I wonder if he will arrange a boycott of almost all European telecoms companies that make use of local loop unbundling: the principle is the same as they have to allow their competitors to use their last mile infrastructure.
I agree, it's definitely bait of some description or another. I don't think it offers "nothing to think about" though.
The article is right in that Opera is last in browser market share. Would it be pushing as hard against Microsoft (and for as long; I wrote about Opera when they were saying exactly the same thing 2 years ago) if Opera was in say, 2nd?
Probably not. I don't necessarily agree with the law suits against Microsoft right now over in Europe - honestly, most of the tech-savvy users have moved away from IE, and the ones who haven't probably wouldn't know what they were working with if you gave them something else anyhow. Either that, or IE is still used in an enterprise environment, in which case the IT specialists probably just don't want to field tech support calls from people who are trying to use the 'e' but can't find it.
That said, I did dislike the way MS dealt with competition back in the Netscape days - they have become considerably less 'evil', but a lot of that old animosity remains. I think it will eventually die off, but until then I think MS has an uphill battle with a lot of hackers out there. Plus, Microsoft bashing is something of a sport amongst Linux users like myself - I doubt I'll use Win7 just because I prefer the feature set and interface of Linux, but that doesn't mean that I necessarily thing it is a bad product (won't stop me from bashing WinME/Vista, though :-).

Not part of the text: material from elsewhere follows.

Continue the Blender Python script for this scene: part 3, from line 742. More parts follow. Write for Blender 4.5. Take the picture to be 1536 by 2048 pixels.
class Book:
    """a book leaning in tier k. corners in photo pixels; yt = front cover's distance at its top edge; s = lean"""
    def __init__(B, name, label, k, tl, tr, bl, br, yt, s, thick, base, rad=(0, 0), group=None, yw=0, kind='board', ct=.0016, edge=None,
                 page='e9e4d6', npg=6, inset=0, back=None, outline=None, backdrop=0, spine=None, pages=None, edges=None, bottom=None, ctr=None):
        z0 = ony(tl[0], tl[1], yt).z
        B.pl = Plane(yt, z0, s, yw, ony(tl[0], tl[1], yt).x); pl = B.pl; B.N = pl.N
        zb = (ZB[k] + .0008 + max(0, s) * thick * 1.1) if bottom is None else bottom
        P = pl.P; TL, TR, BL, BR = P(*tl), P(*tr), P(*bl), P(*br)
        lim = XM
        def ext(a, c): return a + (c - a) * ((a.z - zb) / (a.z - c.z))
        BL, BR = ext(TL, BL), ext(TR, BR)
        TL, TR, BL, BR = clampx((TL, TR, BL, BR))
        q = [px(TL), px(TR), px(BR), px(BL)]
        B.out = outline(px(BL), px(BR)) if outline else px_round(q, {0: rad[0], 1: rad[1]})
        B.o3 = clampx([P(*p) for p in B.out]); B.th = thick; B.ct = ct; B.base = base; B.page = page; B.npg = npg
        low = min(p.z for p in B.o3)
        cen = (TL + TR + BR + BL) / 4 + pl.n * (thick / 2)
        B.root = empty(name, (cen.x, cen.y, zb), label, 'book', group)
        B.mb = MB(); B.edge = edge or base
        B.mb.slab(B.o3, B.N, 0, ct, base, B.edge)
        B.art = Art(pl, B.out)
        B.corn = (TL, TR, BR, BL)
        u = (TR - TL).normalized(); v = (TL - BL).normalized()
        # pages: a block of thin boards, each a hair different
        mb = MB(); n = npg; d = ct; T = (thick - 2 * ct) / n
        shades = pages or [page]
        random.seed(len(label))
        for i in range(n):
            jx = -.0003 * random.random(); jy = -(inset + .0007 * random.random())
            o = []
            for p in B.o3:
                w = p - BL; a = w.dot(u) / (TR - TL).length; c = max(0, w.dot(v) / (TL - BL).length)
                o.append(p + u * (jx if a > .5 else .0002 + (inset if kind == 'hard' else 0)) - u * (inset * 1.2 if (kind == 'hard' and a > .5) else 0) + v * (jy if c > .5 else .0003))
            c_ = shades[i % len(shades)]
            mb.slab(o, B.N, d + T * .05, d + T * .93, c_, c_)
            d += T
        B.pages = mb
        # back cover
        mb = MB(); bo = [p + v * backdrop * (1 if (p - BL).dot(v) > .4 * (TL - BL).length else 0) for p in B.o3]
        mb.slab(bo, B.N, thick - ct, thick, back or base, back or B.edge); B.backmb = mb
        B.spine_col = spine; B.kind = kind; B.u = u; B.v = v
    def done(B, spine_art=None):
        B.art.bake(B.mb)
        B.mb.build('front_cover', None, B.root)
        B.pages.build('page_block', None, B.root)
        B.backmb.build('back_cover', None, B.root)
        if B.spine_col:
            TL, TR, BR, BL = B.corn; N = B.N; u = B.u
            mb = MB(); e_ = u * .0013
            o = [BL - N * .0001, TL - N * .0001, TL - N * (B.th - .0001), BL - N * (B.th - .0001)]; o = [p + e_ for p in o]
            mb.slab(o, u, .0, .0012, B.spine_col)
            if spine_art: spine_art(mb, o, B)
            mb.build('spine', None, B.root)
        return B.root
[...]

The EU courts, though - I think they are just trying to keep big American companies in check, give them a wake up call telling them that they can't think that the EU market is going to be business as usual. Intel is getting the same message, from what I've read.
I was talking about the 'major' players. IE, Firefox, Chrome, Safari and Opera. (Browsers that have a reach of 5% or more in all the sites I manage.) This is discounting mobile browsers, IE derivatives, the likes of Konqueror, etc.
Baning MS from bundling IE with their OS is very hypocritical and great distraction move by EU bureaucracy.
They should open the tenders instead of making secret deals and make publicly available all the deals they have made with MS in the first place. That would limit corruption where business and government meets and give chance to alternatives and progress.
The whole anti-Opera campain is just more distraction from the real issue.
Now if only everyone was tech savvy we wouldn't have these problems. Microsoft would actually have to make a really good browser rather than leveraging it's near monopoly on the OS to deliver an average browser to the masses.
This seems like a typical flamebait. Nothing of value, nothing to think about, nothing but childish hate (or maybe simply attention/backlink whoring).